REQUIRED WORK
Reproduce the listing below exactly, beginning with its first line and ending with the line that holds "COL = scene.collection"; pictures are not part of the copy.
------------------------------------
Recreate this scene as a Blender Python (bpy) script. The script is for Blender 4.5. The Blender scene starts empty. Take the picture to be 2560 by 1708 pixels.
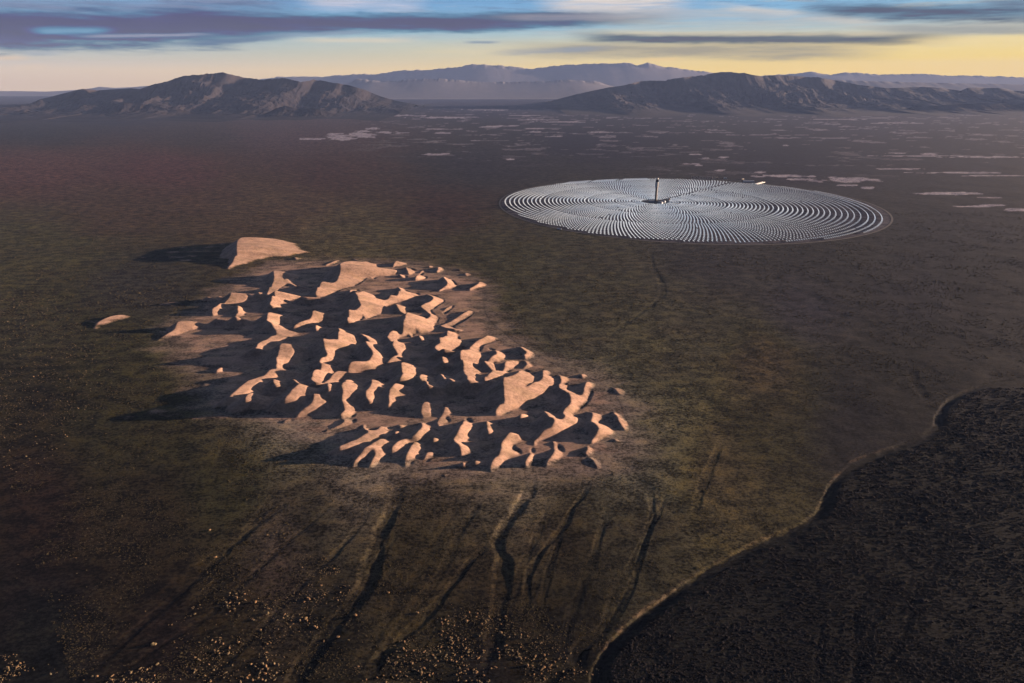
import bpy, math
import numpy as np

rad = math.radians
scene = bpy.context.scene
COL = scene.collection

# ------------------------------------------------------------------ camera, sun, sky, exposure
W, H = 2560, 1708                      # the photograph's own pixel frame
F, YH, HC = 1700.0, 205.0, 923.4       # focal length (px), horizon row, height above the plain (m)
PITCH = math.atan((H / 2 - YH) / F)
SUN_AZ, SUN_TAN = rad(78.5), 0.105      # to the right of the view, low
SUN_EL = math.atan(SUN_TAN)

cam = bpy.data.cameras.new("Camera")
cam.sensor_width = 36.0
cam.lens = F / W * 36.0
cam.clip_start, cam.clip_end = 5.0, 400000.0
cam_o = bpy.data.objects.new("Camera", cam)
cam_o.location = (0, 0, HC)
cam_o.rotation_euler = (math.pi / 2 - PITCH, 0, 0)
COL.objects.link(cam_o)
scene.camera = cam_o

scene.view_settings.view_transform = 'Standard'
scene.view_settings.look = 'None'
scene.view_settings.gamma = 1.0
scene.view_settings.use_curve_mapping = False
scene.view_settings.exposure = 1.75
scene.cycles.use_denoising = True
scene.cycles.volume_bounces = 1
scene.cycles.max_bounces = 6
scene.cycles.diffuse_bounces = 0

sun = bpy.data.lights.new("Sun", 'SUN')
sun.energy = 5.0
sun.color = (1.0, 0.71, 0.50)
sun.angle = rad(0.5)
sun_o = bpy.data.objects.new("Sun", sun)
# a sun lamp shines along its local -Z: point -Z away from the sun
sun_o.rotation_euler = (math.pi / 2 - SUN_EL, 0, math.pi - SUN_AZ)
sun_o.location = (4000, 1000, 4000)
COL.objects.link(sun_o)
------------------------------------
CORRECT RESPONSE
Recreate this scene as a Blender Python (bpy) script. The script is for Blender 4.5. The Blender scene starts empty. Take the picture to be 2560 by 1708 pixels.
import bpy, math
import numpy as np

rad = math.radians
scene = bpy.context.scene
COL = scene.collection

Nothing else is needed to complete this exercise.